■ **What is asked**
Leave out the pictures and restate the rest of the data exactly.

■ **Data lines**
────────────────────────────────────────
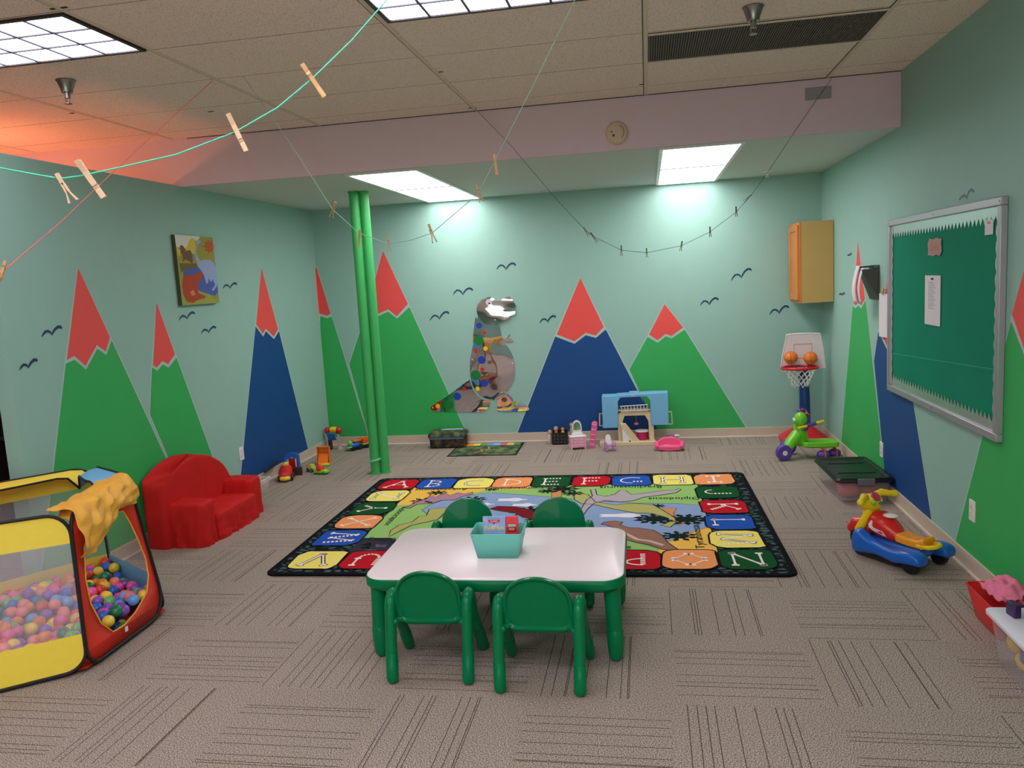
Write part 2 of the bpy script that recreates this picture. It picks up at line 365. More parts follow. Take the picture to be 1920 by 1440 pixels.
# ------------------------------------------------------------------ ceiling lights
def emis(name, rgb, st): return mat(name, rgb, .5, emit=st)
LENS_H = emis('troffer_lens_glow', (240, 236, 254), P_HIGH); LENS_L = emis('flat_lens_glow', (252, 246, 252), P_LOW); LENS_B = emis('rear_lens_glow', (248, 244, 255), P_BACK)
FRD = mat('dark_troffer_frame', (44, 36, 36), .5); LOUV = mat('louver_metal', (92, 90, 100), .5)
def troffer(label, x0, y0, lens, group='grid louver ceiling lights', cols=6):
    t = thing('ceiling_light', label, 'ceiling light', (x0+TX/2, y0+TY/2, HH), 0, group)
    hx, hy = TX/2-.02, TY/2-.014
    m = MB(); f = .022
    for sx in (-1, 1): m.box((sx*(hx-f/2), 0, -.004), (f, 2*hy, .012), FRD)
    for sy in (-1, 1): m.box((0, sy*(hy-f/2), -.004), (2*hx-2*f, f, .012), FRD)
    m.build('frame', t)
    m = MB(); m.box((0, 0, -.0015), (2*hx-2*f, 2*hy-2*f, .003), lens); m.build('diffuser', t)
    m = MB(); ix, iy = hx-f, hy-f
    for i in range(1, cols): m.box((-ix+2*ix*i/cols, 0, -.006), (.013, 2*iy, .006), LOUV)
    for j in range(1, 3): m.box((0, -iy+2*iy*j/3, -.0065), (2*ix, .013, .006), LOUV)
    m.build('louver', t); return t
troffer('gridded ceiling light in the left corner of the tiled ceiling', GX, GY-4*TY, LENS_H)
troffer('gridded ceiling light at the top centre, cut by the photo edge', GX+2*TX, GY-4*TY, LENS_H)
for k, (i, j) in enumerate(((2, 8), (2, 12), (0, 8), (0, 12), (3, 10))):
    troffer('gridded ceiling light behind the camera', GX+i*TX, GY-j*TY, LENS_B, 'gridded ceiling lights behind the camera')
def flat_light(label, x0, x1):
    y0, y1 = S+.08, D-.03; ym = (y0+y1)/2
    t = thing('ceiling_light', label, 'ceiling light', ((x0+x1)/2, ym, HL), 0, 'flat lens lights on the low ceiling'); hx, hy = (x1-x0)/2, (y1-y0)/2
    m = MB(); f = .028
    for sx in (-1, 1): m.box((sx*(hx-f/2), 0, -.004), (f, 2*hy, .02), WHITE)
    for sy in (-1, 1): m.box((0, sy*(hy-f/2), -.004), (2*hx-2*f, f, .02), WHITE)
    m.box((0, 0, -.004), (2*hx-2*f, .012, .016), LOUV); m.build('frame', t)
    for s_ in (-1, 1):
        m = MB(); m.box((0, s_*hy/2, -.002), (2*hx-2*f, hy-f-.008, .006), LENS_L); m.build('diffuser', t)
flat_light('flat bright ceiling light beside the green pipes', -2.27, -1.68)
flat_light('flat bright ceiling light nearer the wooden wall cabinet', .12, .72)
# orange lamp of the room next door
ld = bpy.data.lights.new('orange_lamp', 'AREA'); ld.energy = P_ORANGE; ld.color = (1, .30, .15); ld.shape = 'DISK'; ld.size = .5
lo = bpy.data.objects.new('orange_lamp', ld); COL.objects.link(lo); lo.location = (-4.9, 4.95, 2.0); lo.rotation_euler = (rad(180-12), rad(8), 0)
BULB = emis('orange_bulb_glow', (255, 120, 50), 2)
t = thing('floor_lamp', 'orange floor lamp behind the left partition wall', 'lamp', (-4.9, 4.95, 0))
m = MB(); m.lathe([(.14, 0), (.14, .02), (.02, .03)], BLACK); m.build('base', t)
m = MB(); m.cyl((0, 0, .02), (0, 0, 1.8), .012, BLACK); m.build('pole', t)
m = MB(); m.loft([[V((r*cos(a*pi/12), r*sin(a*pi/12), z)) for a in range(24)] for r, z in ((.04, 1.78), (.17, 1.94))], mat('orange_shade', (220, 90, 40), .6), cap=False); m.build('lamp_shade', t, solid=.003)
# air vent
VENT = mat('brown_vent_metal', (88, 70, 64), .5); VD = mat('vent_dark', (30, 24, 22), .8)
t = thing('ceiling_vent', 'long dark brown perforated vent in the tiled ceiling', 'vent', (GX+3.5*TX, GY-1.5*TY, HH))
hx, hy = TX/2-.014, TY/2-.02
m = MB(); m.box((0, 0, -.002), (2*hx, 2*hy, .004), VD); m.build('backing', t)
m = MB()
for i in range(90): m.box((-hx+(i+.5)*2*hx/90, 0, -.006), (.0075, 2*hy-.02, .004), VENT)
m.build('grille', t)
m = MB()
for sy in (-1, 1): m.box((0, sy*(hy-.008), -.006), (2*hx, .016, .008), TBAR)
m.build('frame', t)
# sprinklers
def sprinkler(label, p, sc=1, mt=CHROME, cone=True):
    t = thing('sprinkler', label, 'sprinkler', p, 0, 'ceiling sprinklers')
    m = MB(); m.lathe([(.045*sc, 0), (.05*sc, -.004), (.044*sc, -.012), (.03*sc, -.05*sc), (.028*sc, -.065*sc)] if cone else [(.055*sc, 0), (.055*sc, -.006), (.02*sc, -.012)], mt); m.build('escutcheon', t)
    m = MB(); z = -.065*sc if cone else -.012
    m.cyl((0, 0, z), (0, 0, z-.03), .014*sc, mt); m.cyl((0, 0, z-.055*sc), (0, 0, z-.058*sc), .018*sc, mt)
    for s_ in (-1, 1): m.tube([(s_*.012, 0, z-.02), (s_*.014, 0, z-.04), (s_*.004, 0, z-.056*sc)], .0025, mt, 6)
    m.build('sprinkler_head', t)
sprinkler('chrome sprinkler below the left gridded ceiling light', FL((123, 150), HH)+V((0, 0, 0)), 1.05)
sprinkler('chrome sprinkler in front of the brown ceiling vent', FL((1412, 12), HH), 1.05)
sprinkler('small white sprinkler on the low back ceiling', FL((1438, 320), HL), .8, WHITE, False)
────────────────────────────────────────
■ **Problem solution**
Write part 2 of the bpy script that recreates this picture. It picks up at line 365. More parts follow. Take the picture to be 1920 by 1440 pixels.
# ------------------------------------------------------------------ ceiling lights
def emis(name, rgb, st): return mat(name, rgb, .5, emit=st)
LENS_H = emis('troffer_lens_glow', (240, 236, 254), P_HIGH); LENS_L = emis('flat_lens_glow', (252, 246, 252), P_LOW); LENS_B = emis('rear_lens_glow', (248, 244, 255), P_BACK)
FRD = mat('dark_troffer_frame', (44, 36, 36), .5); LOUV = mat('louver_metal', (92, 90, 100), .5)
def troffer(label, x0, y0, lens, group='grid louver ceiling lights', cols=6):
    t = thing('ceiling_light', label, 'ceiling light', (x0+TX/2, y0+TY/2, HH), 0, group)
    hx, hy = TX/2-.02, TY/2-.014
    m = MB(); f = .022
    for sx in (-1, 1): m.box((sx*(hx-f/2), 0, -.004), (f, 2*hy, .012), FRD)
    for sy in (-1, 1): m.box((0, sy*(hy-f/2), -.004), (2*hx-2*f, f, .012), FRD)
    m.build('frame', t)
    m = MB(); m.box((0, 0, -.0015), (2*hx-2*f, 2*hy-2*f, .003), lens); m.build('diffuser', t)
    m = MB(); ix, iy = hx-f, hy-f
    for i in range(1, cols): m.box((-ix+2*ix*i/cols, 0, -.006), (.013, 2*iy, .006), LOUV)
    for j in range(1, 3): m.box((0, -iy+2*iy*j/3, -.0065), (2*ix, .013, .006), LOUV)
    m.build('louver', t); return t
troffer('gridded ceiling light in the left corner of the tiled ceiling', GX, GY-4*TY, LENS_H)
troffer('gridded ceiling light at the top centre, cut by the photo edge', GX+2*TX, GY-4*TY, LENS_H)
for k, (i, j) in enumerate(((2, 8), (2, 12), (0, 8), (0, 12), (3, 10))):
    troffer('gridded ceiling light behind the camera', GX+i*TX, GY-j*TY, LENS_B, 'gridded ceiling lights behind the camera')
def flat_light(label, x0, x1):
    y0, y1 = S+.08, D-.03; ym = (y0+y1)/2
    t = thing('ceiling_light', label, 'ceiling light', ((x0+x1)/2, ym, HL), 0, 'flat lens lights on the low ceiling'); hx, hy = (x1-x0)/2, (y1-y0)/2
    m = MB(); f = .028
    for sx in (-1, 1): m.box((sx*(hx-f/2), 0, -.004), (f, 2*hy, .02), WHITE)
    for sy in (-1, 1): m.box((0, sy*(hy-f/2), -.004), (2*hx-2*f, f, .02), WHITE)
    m.box((0, 0, -.004), (2*hx-2*f, .012, .016), LOUV); m.build('frame', t)
    for s_ in (-1, 1):
        m = MB(); m.box((0, s_*hy/2, -.002), (2*hx-2*f, hy-f-.008, .006), LENS_L); m.build('diffuser', t)
flat_light('flat bright ceiling light beside the green pipes', -2.27, -1.68)
flat_light('flat bright ceiling light nearer the wooden wall cabinet', .12, .72)
# orange lamp of the room next door
ld = bpy.data.lights.new('orange_lamp', 'AREA'); ld.energy = P_ORANGE; ld.color = (1, .30, .15); ld.shape = 'DISK'; ld.size = .5
lo = bpy.data.objects.new('orange_lamp', ld); COL.objects.link(lo); lo.location = (-4.9, 4.95, 2.0); lo.rotation_euler = (rad(180-12), rad(8), 0)
BULB = emis('orange_bulb_glow', (255, 120, 50), 2)
t = thing('floor_lamp', 'orange floor lamp behind the left partition wall', 'lamp', (-4.9, 4.95, 0))
m = MB(); m.lathe([(.14, 0), (.14, .02), (.02, .03)], BLACK); m.build('base', t)
m = MB(); m.cyl((0, 0, .02), (0, 0, 1.8), .012, BLACK); m.build('pole', t)
m = MB(); m.loft([[V((r*cos(a*pi/12), r*sin(a*pi/12), z)) for a in range(24)] for r, z in ((.04, 1.78), (.17, 1.94))], mat('orange_shade', (220, 90, 40), .6), cap=False); m.build('lamp_shade', t, solid=.003)
# air vent
VENT = mat('brown_vent_metal', (88, 70, 64), .5); VD = mat('vent_dark', (30, 24, 22), .8)
t = thing('ceiling_vent', 'long dark brown perforated vent in the tiled ceiling', 'vent', (GX+3.5*TX, GY-1.5*TY, HH))
hx, hy = TX/2-.014, TY/2-.02
m = MB(); m.box((0, 0, -.002), (2*hx, 2*hy, .004), VD); m.build('backing', t)
m = MB()
for i in range(90): m.box((-hx+(i+.5)*2*hx/90, 0, -.006), (.0075, 2*hy-.02, .004), VENT)
m.build('grille', t)
m = MB()
for sy in (-1, 1): m.box((0, sy*(hy-.008), -.006), (2*hx, .016, .008), TBAR)
m.build('frame', t)
# sprinklers
def sprinkler(label, p, sc=1, mt=CHROME, cone=True):
    t = thing('sprinkler', label, 'sprinkler', p, 0, 'ceiling sprinklers')
    m = MB(); m.lathe([(.045*sc, 0), (.05*sc, -.004), (.044*sc, -.012), (.03*sc, -.05*sc), (.028*sc, -.065*sc)] if cone else [(.055*sc, 0), (.055*sc, -.006), (.02*sc, -.012)], mt); m.build('escutcheon', t)
    m = MB(); z = -.065*sc if cone else -.012
    m.cyl((0, 0, z), (0, 0, z-.03), .014*sc, mt); m.cyl((0, 0, z-.055*sc), (0, 0, z-.058*sc), .018*sc, mt)
    for s_ in (-1, 1): m.tube([(s_*.012, 0, z-.02), (s_*.014, 0, z-.04), (s_*.004, 0, z-.056*sc)], .0025, mt, 6)
    m.build('sprinkler_head', t)
sprinkler('chrome sprinkler below the left gridded ceiling light', FL((123, 150), HH)+V((0, 0, 0)), 1.05)
sprinkler('chrome sprinkler in front of the brown ceiling vent', FL((1412, 12), HH), 1.05)
sprinkler('small white sprinkler on the low back ceiling', FL((1438, 320), HL), .8, WHITE, False)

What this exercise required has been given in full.